In middle school, my mom introduced me to a movie called The Illusionist which contained sci-fi technologies designed to trick an audience. The movie was great in my opinion, but much more important than the movie, to me, were the seemingly impossible devices that it was centered around. The main character designs a locket within the first few minutes of the movie which can twist about two separate axes seemingly magically in order to open and reveal a photograph.

At the time, I re-watched the scenes containing the locket repeatedly and mentally tested the diagram drawn in the film to decide whether the way they had worked it out was mechanically possible. Sadly, I found that they’d simply used two separate props for each twist of the locket. I concluded that it was impossible to make such a locket in the real world and set out to make my own replica but with a realistic two step opening process as a replacement for their unrealistic process, as I was still interested in the device. I have since produced many versions of the heart locket, each time narrowing down on a more optimal design.

Detailed Description

Using a wooden dowel and some nails and glue, I whittled down the necessary sections of the locket with my pocket knife, carved out sections for the axles to ride in and glued the components together. It was the best that I could do at the time but was a far cry from what I’d seen in the movie which was disappointing. I hung up the project to one day re-approach it with a new mind and new manufacturing techniques. Without precision manufacturing I would have had to settle for my unimpressive first prototype of the locket. I realized during my sophomore year in college while looking back at my old prototype that using some of the precision forming techniques that I’d learned about, with some extreme care, one could create a working replica of the locket from the movie.

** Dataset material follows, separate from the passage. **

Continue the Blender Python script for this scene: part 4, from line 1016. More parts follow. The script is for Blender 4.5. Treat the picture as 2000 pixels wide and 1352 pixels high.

The locket is shaped like a small tablet normally, a heart in the intermediate state, and a vertically mirrored heart when opened. In order to achieve this, each axle about which the four sections of the locket rotate has to be cleanly sliced through its center to allow the axle to rotate apart but still function as an axle when in the correct configuration. Through precision manufacturing methods such as 3D printing or a combination of a router or mill and a lathe, this is a feasibly manufacturable design.

That year I had just begun to learn how to use Creo Parametric for my 3D modeling needs and decided to model my own version of the locket to become more familiar with the program and eventually conceive a working, testable version of the mechanism. After designing the first iteration, I submitted a 3D print request to the engineering machine shop at the university. Upon receiving my print, I realized how low the resolution of their fused deposition modeling printer was and had to use my fine-metalworking files to grind the surfaces to specification, so the locket would actually go together. After hours of filing, sanding and allowing epoxy to set, the locket worked exactly as intended.

In the future I would like to 3D print many more with my own SLA 3D printer, once I acquire one, which will have far better printing resolution than the university’s Maker Bot. Based on what I’ve seen from currently available SLA printer models, I shouldn’t have to clean any of the surfaces for it to mesh nearly perfectly. I plan to model a different version once I have easy access to a lathe so that I can construct one from wood, steel and bronze (bushings), effectively replicating the actual locket from the movie as I set out to do years ago.

To finish it off, I added magnets to holes that I included in the printed model so the mechanism would snap into its two main configurations. I have since modeled three different iterations, experimenting with different axle versions and positions, section thicknesses, and the addition of two cutouts inside for small photographs. Using those models, I printed around six more prototype mechanisms, only three of which I have spent the time to file and assemble, because I could tell that the others would fail due to mechanical inadequacies in the 3D printing. I have given two lockets away as gifts, lost one outside and never found it, and stopped halfway through filing a third to tolerance because in testing it, it didn’t mesh or hold together well as a result of a modification that I had made to its design.